_TASK DETAILS_
Up to and including the line with "col = scene.collection", reproduce the listing below exactly, beginning at its first line.

_SUPPLIED MATERIAL_
--- Start ---

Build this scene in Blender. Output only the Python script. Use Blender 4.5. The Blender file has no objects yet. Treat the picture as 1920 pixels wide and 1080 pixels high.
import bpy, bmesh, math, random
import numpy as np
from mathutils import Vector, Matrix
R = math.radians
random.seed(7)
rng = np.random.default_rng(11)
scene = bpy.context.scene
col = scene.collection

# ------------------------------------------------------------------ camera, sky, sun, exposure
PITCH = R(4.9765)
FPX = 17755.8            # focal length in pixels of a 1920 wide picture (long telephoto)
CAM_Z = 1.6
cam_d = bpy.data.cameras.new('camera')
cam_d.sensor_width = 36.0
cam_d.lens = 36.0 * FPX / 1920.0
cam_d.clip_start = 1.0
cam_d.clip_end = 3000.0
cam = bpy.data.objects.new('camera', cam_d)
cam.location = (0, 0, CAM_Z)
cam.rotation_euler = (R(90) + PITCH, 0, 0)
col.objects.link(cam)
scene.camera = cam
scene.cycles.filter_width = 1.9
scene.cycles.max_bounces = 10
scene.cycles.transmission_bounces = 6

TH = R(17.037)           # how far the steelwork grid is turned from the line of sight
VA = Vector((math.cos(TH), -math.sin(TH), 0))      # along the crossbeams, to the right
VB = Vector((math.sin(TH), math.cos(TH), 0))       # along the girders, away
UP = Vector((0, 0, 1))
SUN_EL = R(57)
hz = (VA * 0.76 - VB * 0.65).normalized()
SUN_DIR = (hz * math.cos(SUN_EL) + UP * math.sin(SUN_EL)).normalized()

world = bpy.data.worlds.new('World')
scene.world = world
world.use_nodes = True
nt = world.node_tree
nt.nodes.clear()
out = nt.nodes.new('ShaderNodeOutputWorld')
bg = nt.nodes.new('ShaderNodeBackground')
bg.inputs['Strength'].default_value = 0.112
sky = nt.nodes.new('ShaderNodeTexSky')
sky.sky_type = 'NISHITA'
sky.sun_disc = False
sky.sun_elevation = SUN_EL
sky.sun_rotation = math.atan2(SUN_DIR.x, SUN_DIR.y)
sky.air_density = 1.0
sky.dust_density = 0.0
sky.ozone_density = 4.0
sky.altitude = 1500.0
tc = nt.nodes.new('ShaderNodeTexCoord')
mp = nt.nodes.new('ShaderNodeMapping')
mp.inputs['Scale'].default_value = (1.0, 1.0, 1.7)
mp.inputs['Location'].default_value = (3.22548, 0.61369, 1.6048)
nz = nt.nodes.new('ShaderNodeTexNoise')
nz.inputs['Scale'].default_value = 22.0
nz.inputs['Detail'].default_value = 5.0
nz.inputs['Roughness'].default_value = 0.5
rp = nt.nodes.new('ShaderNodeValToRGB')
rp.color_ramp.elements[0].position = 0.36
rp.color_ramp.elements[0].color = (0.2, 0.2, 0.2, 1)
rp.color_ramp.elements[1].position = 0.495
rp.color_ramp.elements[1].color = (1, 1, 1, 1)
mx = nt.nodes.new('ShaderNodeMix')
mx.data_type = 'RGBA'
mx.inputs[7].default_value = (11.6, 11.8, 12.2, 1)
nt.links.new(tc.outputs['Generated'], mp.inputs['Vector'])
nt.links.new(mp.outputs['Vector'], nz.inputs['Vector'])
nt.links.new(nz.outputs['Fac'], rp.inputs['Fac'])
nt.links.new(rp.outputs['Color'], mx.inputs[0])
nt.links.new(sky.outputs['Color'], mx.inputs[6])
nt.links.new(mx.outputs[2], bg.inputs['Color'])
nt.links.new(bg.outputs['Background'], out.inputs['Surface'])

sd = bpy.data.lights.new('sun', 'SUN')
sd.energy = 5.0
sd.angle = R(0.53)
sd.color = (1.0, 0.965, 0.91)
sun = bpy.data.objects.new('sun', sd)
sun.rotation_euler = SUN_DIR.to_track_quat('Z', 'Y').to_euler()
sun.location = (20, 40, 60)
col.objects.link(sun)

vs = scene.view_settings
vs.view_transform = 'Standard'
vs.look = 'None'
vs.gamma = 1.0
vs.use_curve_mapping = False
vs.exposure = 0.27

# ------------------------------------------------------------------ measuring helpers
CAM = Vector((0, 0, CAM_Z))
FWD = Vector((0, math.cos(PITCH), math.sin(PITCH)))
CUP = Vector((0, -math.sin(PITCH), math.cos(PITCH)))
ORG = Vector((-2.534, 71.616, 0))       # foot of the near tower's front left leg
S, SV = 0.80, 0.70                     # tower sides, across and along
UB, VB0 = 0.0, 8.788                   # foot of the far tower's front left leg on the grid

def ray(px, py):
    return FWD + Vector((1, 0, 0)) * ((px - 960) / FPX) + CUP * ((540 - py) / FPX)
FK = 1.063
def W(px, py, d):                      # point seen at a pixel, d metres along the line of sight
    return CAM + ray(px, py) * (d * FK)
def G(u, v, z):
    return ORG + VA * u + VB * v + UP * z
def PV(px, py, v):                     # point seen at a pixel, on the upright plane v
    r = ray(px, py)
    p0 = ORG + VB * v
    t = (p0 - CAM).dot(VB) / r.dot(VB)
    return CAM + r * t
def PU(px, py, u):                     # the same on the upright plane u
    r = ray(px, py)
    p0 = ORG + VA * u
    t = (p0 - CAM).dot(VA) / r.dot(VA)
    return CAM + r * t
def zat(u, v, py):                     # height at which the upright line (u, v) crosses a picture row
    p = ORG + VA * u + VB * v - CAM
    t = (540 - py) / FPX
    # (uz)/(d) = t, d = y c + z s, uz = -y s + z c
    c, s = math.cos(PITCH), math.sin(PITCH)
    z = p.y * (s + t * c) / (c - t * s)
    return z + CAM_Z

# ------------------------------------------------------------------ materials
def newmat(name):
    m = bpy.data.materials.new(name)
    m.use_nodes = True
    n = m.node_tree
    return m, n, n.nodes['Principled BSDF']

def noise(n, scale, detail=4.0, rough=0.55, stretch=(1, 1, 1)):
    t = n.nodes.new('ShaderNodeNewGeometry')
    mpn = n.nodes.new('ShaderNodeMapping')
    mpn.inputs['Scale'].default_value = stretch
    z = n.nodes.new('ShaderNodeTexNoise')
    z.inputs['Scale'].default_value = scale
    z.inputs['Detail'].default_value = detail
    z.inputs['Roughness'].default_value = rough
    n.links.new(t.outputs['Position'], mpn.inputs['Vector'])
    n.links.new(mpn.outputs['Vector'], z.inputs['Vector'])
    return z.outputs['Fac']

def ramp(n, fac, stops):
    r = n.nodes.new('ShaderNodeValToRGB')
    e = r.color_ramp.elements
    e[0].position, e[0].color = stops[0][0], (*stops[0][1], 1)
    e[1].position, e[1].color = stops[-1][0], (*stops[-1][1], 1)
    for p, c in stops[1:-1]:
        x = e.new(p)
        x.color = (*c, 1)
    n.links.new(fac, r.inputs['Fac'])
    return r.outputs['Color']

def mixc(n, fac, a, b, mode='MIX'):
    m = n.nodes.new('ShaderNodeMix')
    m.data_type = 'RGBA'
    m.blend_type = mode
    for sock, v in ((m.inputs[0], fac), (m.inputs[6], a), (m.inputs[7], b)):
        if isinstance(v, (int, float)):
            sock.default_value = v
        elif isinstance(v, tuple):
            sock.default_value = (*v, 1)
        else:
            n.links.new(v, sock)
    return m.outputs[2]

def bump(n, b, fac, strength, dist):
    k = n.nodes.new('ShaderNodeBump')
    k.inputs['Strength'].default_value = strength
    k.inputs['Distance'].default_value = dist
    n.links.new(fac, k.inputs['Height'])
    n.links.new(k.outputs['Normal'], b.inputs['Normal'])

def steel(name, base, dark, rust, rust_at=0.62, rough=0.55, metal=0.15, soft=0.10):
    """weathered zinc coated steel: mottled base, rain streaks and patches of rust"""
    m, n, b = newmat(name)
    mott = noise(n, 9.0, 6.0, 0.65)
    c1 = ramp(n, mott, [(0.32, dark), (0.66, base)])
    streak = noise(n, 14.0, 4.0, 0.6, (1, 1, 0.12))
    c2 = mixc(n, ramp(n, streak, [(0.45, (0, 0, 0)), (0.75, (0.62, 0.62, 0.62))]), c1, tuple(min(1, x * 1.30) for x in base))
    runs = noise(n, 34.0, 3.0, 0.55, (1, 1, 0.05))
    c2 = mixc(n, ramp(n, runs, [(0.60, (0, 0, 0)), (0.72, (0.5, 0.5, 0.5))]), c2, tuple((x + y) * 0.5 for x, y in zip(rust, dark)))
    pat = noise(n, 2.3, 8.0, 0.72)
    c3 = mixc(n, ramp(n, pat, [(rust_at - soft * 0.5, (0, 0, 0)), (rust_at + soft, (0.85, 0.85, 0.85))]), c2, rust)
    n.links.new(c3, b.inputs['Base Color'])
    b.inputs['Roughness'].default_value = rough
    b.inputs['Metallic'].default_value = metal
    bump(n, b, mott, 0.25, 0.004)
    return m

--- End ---

_THE COMPLETED TASK_
Build this scene in Blender. Output only the Python script. Use Blender 4.5. The Blender file has no objects yet. Treat the picture as 1920 pixels wide and 1080 pixels high.
import bpy, bmesh, math, random
import numpy as np
from mathutils import Vector, Matrix
R = math.radians
random.seed(7)
rng = np.random.default_rng(11)
scene = bpy.context.scene
col = scene.collection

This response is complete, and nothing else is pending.